Chemistry and Biochemistry

Committee Chair

Jeffrey Evanseck

Committee Member

Aaron Bloomfield

Committee Member

Ellen Gawalt

Committee Member

Stephanie Wetzel

Committee Member

Kevin Noonan

Keywords

catalysis, atom transfer radical addition, transfer hydrogenation, amide conformation, green chemistry, step-growth polymerization, Thorpe Ingold

Abstract

This work focused on “greening” catalytic processes, atom transfer radical addition (ATRA), which adds an alkyl halide across and alkene, and transfer hydrogenation/dehydrogenation, which reduces a carbonyl without needing direct H2 gas. Part of “greening” of these processes is through using abundant first row metals, Cu and Ni for catalysis. One aim was to design new ligands which would be more active in these systems; the second was investigation of additives for catalyst regeneration to reduce the catalyst loading necessary for high yields.
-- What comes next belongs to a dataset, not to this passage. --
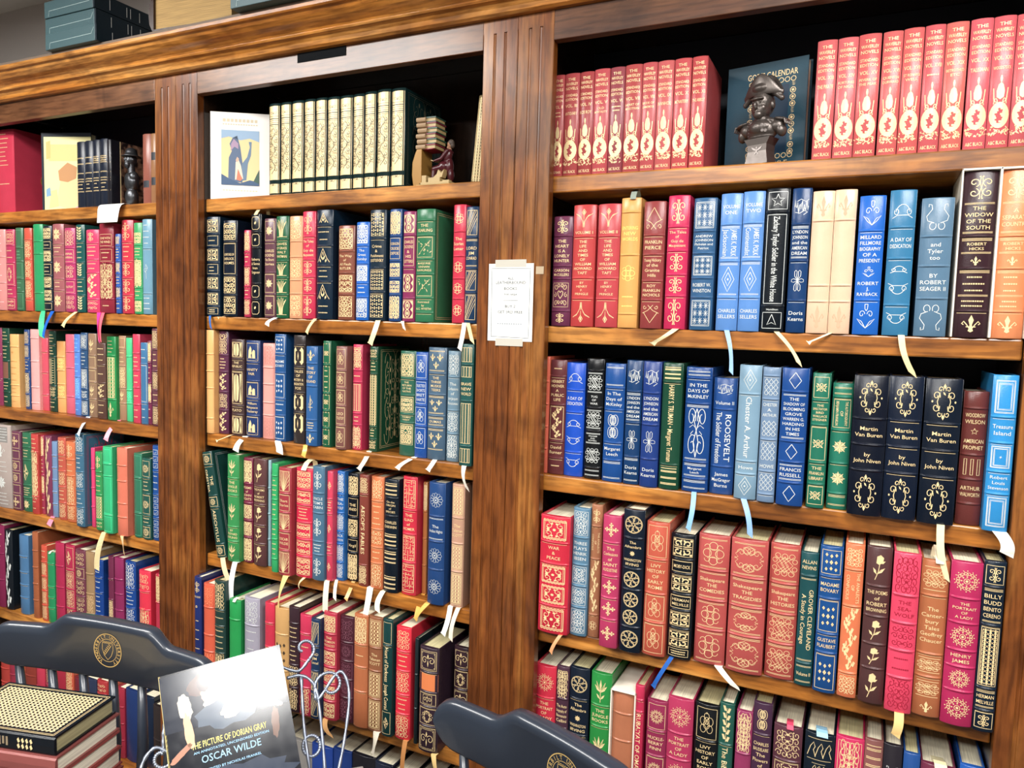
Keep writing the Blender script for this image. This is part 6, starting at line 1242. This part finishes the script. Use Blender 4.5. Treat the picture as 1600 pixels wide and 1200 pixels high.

The TPMA* family was investigated in ATRA. Rate constants followed the expected trend, which increased with increasing electron-donation, but ATRA reactions yielded the opposite. Expected trends were yielded utilizing acetone, showing halidophilicity was an important factor. [Cu(Me6TREN)Cl][Cl] was investigated using ascorbic acid ATRA, and found catalyst protonation. Adding small amounts of base improved yields by >80%. Coordination studies concluded base was not displacing the inner sphere halogen essential for radical deactivation.

Photo-initiated ATRA methods were studied, and conditions utilized to synthesize sequence-regular macromonomers for step-growth polymerization. Degrees of polymerization were less than 10. XRD analysis of crystals grown from a crude reaction mixture found a cyclized dimer.

Cascade ATRC was explored as a way to synthesize g-lactones. Having geminal-dialkyl substituents was necessary due to the Thorpe Ingold effect. Computational studies agreed well with experiment.

Conformational studies found 3˚ amides preferred the cis conformation over trans mostly due to steric strain between the a-substituent N-Me, and rotation out of plane is due to sterics and unfavorable electrostatic interactions.

Unique pyridyl-monoprotic aminophosphines (MAPs) were synthesized with phenyl or tert-butyl phosphines and coordinated to nickel. Computationally, P-bound complexes were more stable than N-bound by ~12 kcal/mol, and nickel preferred to be low spin.

This work provided a significant contribution to several fields: ATRA/ATRC, amide synthesis, and transfer hydrogenation. Ligand development and reaction optimization provided greener methods by lowering catalyst loading necessary for product formation, and fundamental understanding of structure and function relationships for diene esters, amides, and Ni-MAP complexes was achieved.